Last month, the U.S. Department of the Treasury sanctioned six individuals and two entities for their roles in running North Korean IT worker fraud networks targeting U.S. businesses, networks that generated nearly $800 million in 2024 alone. Six days later, threat intelligence firm Flare and IBM X-Force published a detailed operational account of those networks.
The Flare/IBM X-Force report, Inside the North Korean Infiltrator Threat, documents what daily life looks like for North Korean IT worker operatives. It describes the timesheets they keep, the slide decks they study, the fake LinkedIn profiles they build and the western collaborators they recruit to help them pass background checks.
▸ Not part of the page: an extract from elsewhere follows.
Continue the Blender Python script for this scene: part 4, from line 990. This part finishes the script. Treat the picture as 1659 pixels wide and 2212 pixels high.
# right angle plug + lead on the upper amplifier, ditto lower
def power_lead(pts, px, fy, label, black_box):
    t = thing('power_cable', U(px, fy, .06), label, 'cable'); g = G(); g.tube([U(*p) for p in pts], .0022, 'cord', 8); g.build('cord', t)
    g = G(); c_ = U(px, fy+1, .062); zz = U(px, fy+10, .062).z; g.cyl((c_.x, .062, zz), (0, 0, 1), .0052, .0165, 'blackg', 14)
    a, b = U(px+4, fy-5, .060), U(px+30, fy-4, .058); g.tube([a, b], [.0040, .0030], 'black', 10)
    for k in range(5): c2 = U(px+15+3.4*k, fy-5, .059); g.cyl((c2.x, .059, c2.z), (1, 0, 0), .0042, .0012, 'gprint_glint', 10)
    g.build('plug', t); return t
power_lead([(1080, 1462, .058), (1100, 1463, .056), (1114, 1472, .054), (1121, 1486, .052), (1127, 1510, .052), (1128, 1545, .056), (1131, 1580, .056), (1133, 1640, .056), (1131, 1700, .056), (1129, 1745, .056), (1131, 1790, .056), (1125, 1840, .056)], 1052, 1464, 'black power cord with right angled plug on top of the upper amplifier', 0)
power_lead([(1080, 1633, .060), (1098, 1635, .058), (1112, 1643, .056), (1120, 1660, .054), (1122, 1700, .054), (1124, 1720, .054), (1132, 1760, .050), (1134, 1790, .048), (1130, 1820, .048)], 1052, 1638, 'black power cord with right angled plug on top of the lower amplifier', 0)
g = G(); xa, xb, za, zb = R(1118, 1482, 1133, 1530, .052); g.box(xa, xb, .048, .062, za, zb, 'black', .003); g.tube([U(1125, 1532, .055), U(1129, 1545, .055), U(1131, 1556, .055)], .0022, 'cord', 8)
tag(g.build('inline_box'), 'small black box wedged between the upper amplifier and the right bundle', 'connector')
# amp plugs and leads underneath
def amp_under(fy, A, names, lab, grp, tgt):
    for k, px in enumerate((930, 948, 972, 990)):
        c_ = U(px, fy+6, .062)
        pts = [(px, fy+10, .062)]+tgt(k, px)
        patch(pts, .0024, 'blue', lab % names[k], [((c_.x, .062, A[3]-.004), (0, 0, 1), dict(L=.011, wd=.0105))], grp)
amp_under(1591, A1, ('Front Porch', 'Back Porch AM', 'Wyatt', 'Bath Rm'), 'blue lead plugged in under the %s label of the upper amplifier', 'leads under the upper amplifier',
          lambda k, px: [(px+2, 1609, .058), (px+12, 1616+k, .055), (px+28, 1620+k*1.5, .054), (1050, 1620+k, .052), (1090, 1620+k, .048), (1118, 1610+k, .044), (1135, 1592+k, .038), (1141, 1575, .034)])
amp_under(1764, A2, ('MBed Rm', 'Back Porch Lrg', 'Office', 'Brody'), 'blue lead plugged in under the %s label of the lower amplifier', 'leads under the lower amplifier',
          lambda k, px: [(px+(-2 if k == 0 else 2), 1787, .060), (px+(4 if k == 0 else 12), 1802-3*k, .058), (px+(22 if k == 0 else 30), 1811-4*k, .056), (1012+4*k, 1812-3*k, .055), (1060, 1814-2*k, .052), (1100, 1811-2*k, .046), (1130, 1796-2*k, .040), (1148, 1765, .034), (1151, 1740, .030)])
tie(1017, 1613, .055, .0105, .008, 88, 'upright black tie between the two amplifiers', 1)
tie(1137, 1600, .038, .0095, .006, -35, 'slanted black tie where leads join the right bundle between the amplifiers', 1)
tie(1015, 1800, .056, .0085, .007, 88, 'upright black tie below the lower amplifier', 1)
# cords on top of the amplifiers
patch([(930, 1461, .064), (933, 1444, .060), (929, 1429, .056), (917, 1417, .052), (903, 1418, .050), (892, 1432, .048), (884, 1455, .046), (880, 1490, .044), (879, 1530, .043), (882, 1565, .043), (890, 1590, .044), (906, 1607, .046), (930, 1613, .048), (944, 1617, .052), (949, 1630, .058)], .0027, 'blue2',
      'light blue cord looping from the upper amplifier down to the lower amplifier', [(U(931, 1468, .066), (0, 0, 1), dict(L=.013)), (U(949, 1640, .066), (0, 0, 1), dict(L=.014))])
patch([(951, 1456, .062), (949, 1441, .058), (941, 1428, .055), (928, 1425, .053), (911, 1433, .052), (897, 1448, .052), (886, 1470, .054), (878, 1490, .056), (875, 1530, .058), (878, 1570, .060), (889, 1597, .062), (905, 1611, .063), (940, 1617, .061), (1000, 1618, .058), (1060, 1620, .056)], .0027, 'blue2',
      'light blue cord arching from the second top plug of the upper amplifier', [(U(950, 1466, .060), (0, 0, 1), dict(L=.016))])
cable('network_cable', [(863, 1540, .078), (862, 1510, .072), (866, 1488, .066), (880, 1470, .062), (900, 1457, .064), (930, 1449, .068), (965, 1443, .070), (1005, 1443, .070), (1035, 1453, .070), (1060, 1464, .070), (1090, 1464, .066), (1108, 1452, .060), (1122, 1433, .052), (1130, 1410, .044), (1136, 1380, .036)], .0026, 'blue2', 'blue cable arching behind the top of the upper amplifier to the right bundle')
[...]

The Treasury action names the facilitators who convert their salaries into cryptocurrency and move the money back to Pyongyang. Together, the two documents describe a mature, well-funded operation that moves through corporate hiring pipelines that HR leaders are now explicitly positioned to disrupt.
A 4-role operation built to pass screening
The fraud includes recruiters, facilitators, IT workers and western collaborators or brokers. Each role has a function in getting operatives hired and keeping them employed.
Facilitators drive the job hunt at scale. Internal documentation reviewed by Flare researchers shows assistants submitting 400 applications per day across LinkedIn, Indeed and Dice. Resumes are tailored to match the fake identity’s geography. For example, a French name gets a French developer’s resume, complete with fabricated references from real-sounding former employers. The report found evidence of workers researching how companies format employee email addresses specifically to write convincing fake reference letters.
The western collaborator is the piece that most directly undermines traditional HR screening. When one is involved, the operative uses that person’s real name, real contact information and real identity documents. The collaborator receives the company laptop, fills out I-9 paperwork, passes the background check and handles payroll. In some cases, they take employment drug tests.
North Korean IT workers “are considered elite members of North Korean society and have become an indispensable part of the overall North Korean government’s strategic objectives,” according to report authors. Treasury‘s sanctions action confirms the big bucks involved. One designated individual converted approximately $2.5 million in IT worker earnings into cryptocurrency over two years, operating out of Vietnam.
What the interview process misses
Workers are trained to clear hiring hurdles. Internal slide decks coach operatives on resume writing, job platform tactics and how to use Google search operators to find openings in targeted regions. During interviews, a Google Voice number matching the persona’s nationality is used in place of a real phone.
Candidates recruited into the operation sometimes don’t know they are working for the Democratic People’s Republic of Korea (DPRK). When this happens, recruiters present the scheme as an “early-stage stealth start-up,” offer a U.S.-based identity to use and ask if the candidate is comfortable working U.S. hours.
Some people in a hiring pipeline may themselves believe they are doing something only mildly questionable. This makes behavioral red flags harder to read and calls into question how much weight a candidate’s apparent comfort can carry in screening.
What happens after the hire
“All parties involved in the hiring and onboarding process can threat-hunt for DPRK-affiliated operators,” according to the report.
Once employed, operatives manage responsibilities like any remote employee. The primary goal is steady revenue. Secretary of the Treasury Scott Bessent said the regime “weaponizes sensitive data and extorts businesses for substantial payments.”
An operative placed at an agency gains access not just to that employer’s systems, but to plenty of connected data in client workspaces, Slack, Jira, Shopify and CRM platforms. One placement can mean a dozen downstream exposures.
The employment cycle typically ends with a performance issue such as communication problems or a performance improvement plan from HR. At that point, the operative coordinates with the collaborator to return the laptop, collects a final paycheck and begins again under a new identity.
The compliance dimension CHROs cannot ignore
According to the Treasury, a company that unknowingly processes payroll for a sanctioned individual, or whose systems are accessed by one, may face civil penalties regardless of intent.
The Flare/IBM X-Force report advises that before hiring, HR leaders should require in-person elements for remote tech roles where possible, since collaborators may be unwilling to appear in person. Treat discrepancies between a candidate’s resume and their interview responses as serious flags and watch for AI-edited profile photos and profiles with empty or generic information.
After onboarding, HR teams should schedule regular live video engagement with remote employees. The report states that operatives will avoid and eventually quit roles where consistent face-to-face interaction is expected, which makes engagement a low-cost deterrent.
“Unlike traditional threat actors, defending an organization from North Korean IT worker infiltration is not solely the domain of security teams,” according to the report authors. Instead, this is a “joint effort between human resources, security operations, hiring managers and interviewers.”